Ya… about that “Lock Your Heart” article…

So when I was an LDS missionary my mission pushed the Lock Your Heart article on the missionaries quite strongly.  With good reason, I guess.  There were stories of elders from my mission, like the one who went home early, came back and married a 35-year-old divorced woman with children.  That’s the craziest.  Plenty of other elders I know personally married sisters that they were zone leaders over, or served around, etc.  My ears were just ringing with Lock Your Heart, so every time I met an RM who had a story like this, I judged him harshly.  Read on…

So Lock Your Heart is allegedly a transcript from a talk given by Elder Spencer W. Kimball.  In short, I don’t believe that it’s authentic any more.  My first tip off was that there were too many typos.  Then I couldn’t find it anywhere on the official Church web site.  Finally, according to the transcript, I believe Elder Kimball contradicts himself in the article.  For example:

Well, is there any harm to marry a Mexican
girl if you are working in Mexico? No, that isn’t any crime, but it proves
that some missionary has had his heart open! He has unlocked it!

Really?  Well what if you didn’t meet this Mexican girl while serving in Mexico?  That seems harsh to say you can never marry a girl whose nationality coincides with where you served.  But in the next example, Elder Kimball allows for this:

Is it
wrong to marry a German girl when you have been on a German mission? Why
no, there is no crime in that, if you met her some other way. But when
you meet her in the mission field and you have opened your heart, I tell
you it isn’t right, and you have shortchanged your mission!

That’s better, but it means something different from the last example.  Secondly, if you met a girl in the mission field, think nothing of it, and years later run into her again and marry her, that should be harmless.  President Hinckley agrees with me on this point.  From his talk “What This Work is All About”:

I first met Jack in Japan when he was serving as a missionary there. … [This man had] a great effort and a great sense of
devotion, and above all, a certain humility and reliance on the Lord
with anxious, prayerful pleadings for help.

I also first met in Japan and interviewed on a number of occasions the
young lady he was later to marry. She had a wonderful spirit, a deep
faith, and a moving sense of duty.  Their acquaintance in the field was nothing more than having seen one
another on one occasion.
They worked in widely separated areas.

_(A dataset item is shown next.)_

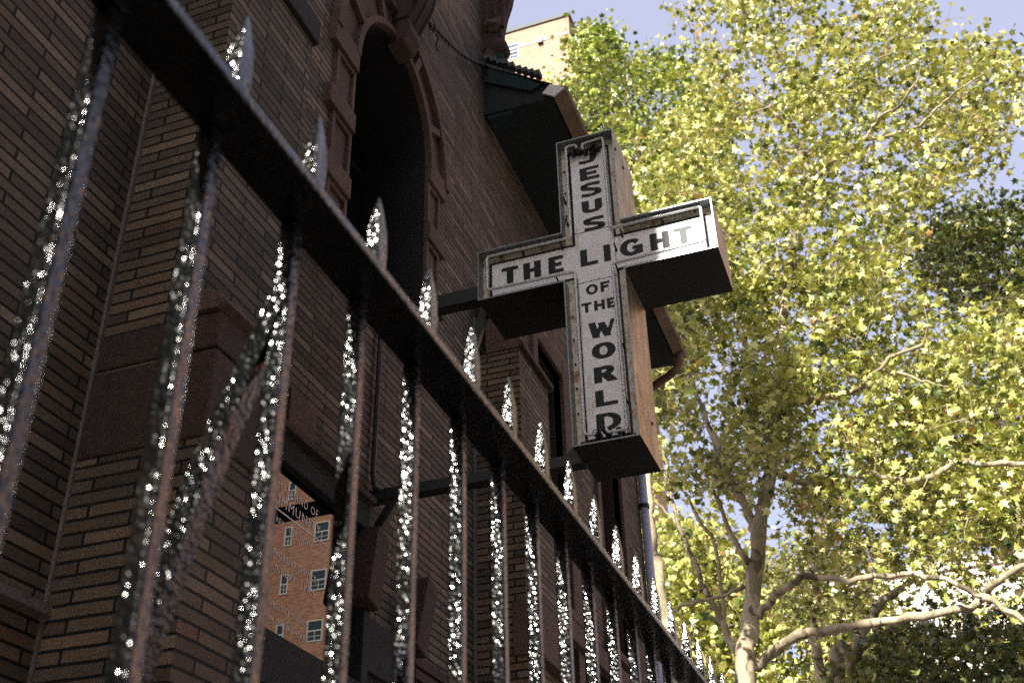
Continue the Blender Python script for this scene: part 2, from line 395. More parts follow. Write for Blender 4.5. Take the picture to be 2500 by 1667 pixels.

But out
of their experiences had come a common touchstone—a new language in
which each had learned to share testimony with others while laboring in
the great and selfless cause of service to our Father’s children.

And he goes on to say many great things about each of these RMs and how wonderful their life is together.  The talk isn’t about how people can marry those they meet on their mission, but in talking about what missionary work is about, President Hinckley would not use an example like this if he thought it was a bad example.  Obviously, people who were acquainted in the mission field can marry later without somehow, mysteriously, shortchanging their mission that is already over and done.

I honor and respect President Spencer W. Kimball.  That’s why I don’t believe he really gave that talk.  And if he did, I believe the transcription is faulty.  While I oppose going on a mission to find a bride or groom, and I oppose flirting on a mission, and I support mission rules regarding not writing letters to people in the mission field while you’re serving in it, I nevertheless believe that there are perfectly acceptable circumstances in which you can marry someone who lived within your mission boundaries.